Saturday 25 October 2008

Mass Annihilation of Wild Dingbat Pupils

Ninety percent of a graduating class at the exclusive St. Sodom the Dingbat boys school at Wallamaroo, Australia, have been wiped out in a retaliatory SWAT policing action while participating in a series of end of term ‘burn and pillage’ hi-jinx pranks around the sedate country town.

Up to 220 of 250 Year Twelve students at the St. Sodom the Dingbat Academy for Boys and Bruces were allegedly killed by the SWAT team, with the remaining 30 pupils suffering gunshot and shrapnel wounds plus severe burns when the SWAT team’s gunships strafed the campus with M134 Gatling fire and napalmed the school’s pole dancing club.

The trouble began at lunchtime on Monday with the start of the graduating Year Twelve student’s "muck-up day", an unofficial tradition of taking part in end-of-term pranks and other activities.

What, in years past, has been a relatively quiet affair, with a few fireworks thrown and the odd debagging or vomiting incident after a spot too much absinthe, this year’s muck-up day quickly evolved into a Viking-style rampage from the college gates into the centre of Wallamaroo.
There the police station was levelled with satchel charges and the local supermarket gutted of every available alcoholic beverage, with the shift manager crucified against the DIY counter.

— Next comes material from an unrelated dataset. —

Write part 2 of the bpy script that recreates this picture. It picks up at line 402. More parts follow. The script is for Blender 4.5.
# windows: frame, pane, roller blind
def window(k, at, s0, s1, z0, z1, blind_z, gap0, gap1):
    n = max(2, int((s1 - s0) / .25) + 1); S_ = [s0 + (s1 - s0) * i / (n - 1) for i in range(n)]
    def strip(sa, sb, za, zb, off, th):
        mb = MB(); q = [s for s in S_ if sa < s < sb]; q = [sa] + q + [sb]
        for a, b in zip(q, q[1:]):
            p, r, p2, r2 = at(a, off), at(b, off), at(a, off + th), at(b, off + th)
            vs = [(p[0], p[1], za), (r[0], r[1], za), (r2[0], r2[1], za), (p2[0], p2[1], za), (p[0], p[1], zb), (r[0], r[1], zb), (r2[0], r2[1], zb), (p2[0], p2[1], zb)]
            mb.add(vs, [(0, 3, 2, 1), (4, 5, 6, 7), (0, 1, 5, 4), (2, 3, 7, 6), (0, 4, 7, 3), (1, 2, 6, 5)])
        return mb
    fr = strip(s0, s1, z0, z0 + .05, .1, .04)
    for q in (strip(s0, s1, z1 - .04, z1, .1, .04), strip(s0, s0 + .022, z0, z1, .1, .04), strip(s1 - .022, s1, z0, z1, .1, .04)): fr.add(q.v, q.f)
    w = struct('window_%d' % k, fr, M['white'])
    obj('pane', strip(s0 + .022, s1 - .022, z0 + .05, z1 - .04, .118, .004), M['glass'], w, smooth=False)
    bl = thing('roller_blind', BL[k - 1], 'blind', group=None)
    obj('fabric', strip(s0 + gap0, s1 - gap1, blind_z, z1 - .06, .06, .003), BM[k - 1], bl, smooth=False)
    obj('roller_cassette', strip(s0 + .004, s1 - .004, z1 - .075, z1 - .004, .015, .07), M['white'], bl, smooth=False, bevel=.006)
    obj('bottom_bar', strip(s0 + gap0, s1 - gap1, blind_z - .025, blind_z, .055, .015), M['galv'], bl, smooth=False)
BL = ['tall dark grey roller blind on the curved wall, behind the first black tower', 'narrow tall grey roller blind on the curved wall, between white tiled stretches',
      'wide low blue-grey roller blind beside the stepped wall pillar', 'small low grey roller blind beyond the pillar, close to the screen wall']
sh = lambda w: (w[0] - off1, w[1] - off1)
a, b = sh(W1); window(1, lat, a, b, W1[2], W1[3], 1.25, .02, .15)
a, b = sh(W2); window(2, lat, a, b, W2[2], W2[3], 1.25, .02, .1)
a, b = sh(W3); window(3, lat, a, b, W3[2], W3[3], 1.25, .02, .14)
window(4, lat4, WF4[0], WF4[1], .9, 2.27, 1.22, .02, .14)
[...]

The packs of marauding students were led by Trev’ Anaconda, eldest ranga son of feared Melbourne drug baron Bluey Anaconda, who is currently serving nine consecutive life sentences for biting the heads off DEA officers and being an all round nasty twat.

The students, aged 17 and 18, kicked off on the school campus with a crack coke and fermented kangaroo piss chasers session then took umbrage with the Dean of College when he tried to intervene and reproached their bawdy behaviour as unbecoming after they stripped to their birthday suits and daubed themselves with fresh blood siphoned off the school’s platypus mascot, Blinkie.

After the Dean had been hung, drawn and quartered, and his intestines stretched out and fed to the school’s dingo pack, the students looted the school armoury of it’s automatic weapons arsenal and proceeded into Wallamaroo, petrol-bombing the newly-renovated Balaclava Heights railway station as they passed.

The students’ behaviour was described by SWAT team leader Bruce Pigsticker as wholly unacceptable for an end-of-term display of antics and pranks.
“I blame it all on these Playstation and X-Box games. Too much gratuitous violence available in the home environment for youngsters in my opinion."

"They need to see the results of their aggressive fantasies up close and personal like I did when I was a young copper. Three years in the vice squad as a tunnel rat in Sydney, now that was an eye-opener. We had a set quota to bring in the bollocks of at least ten Greek and Maltese pimps and drug dealers a week". Now that was character-building".

The end of term exams, due to begin next week for the Year Twelve students, (who are reputed to pay lots and lots of money in fees annually to attend the Roman Catholic asylum) have been cancelled owing to a lack of live pupils.

The funerals will take place on Tuesday, with the dead students being interred in a mass grave currently undergoing excavation behind the charred remains of the cricket pavilion. Friends and relatives only. No flowers.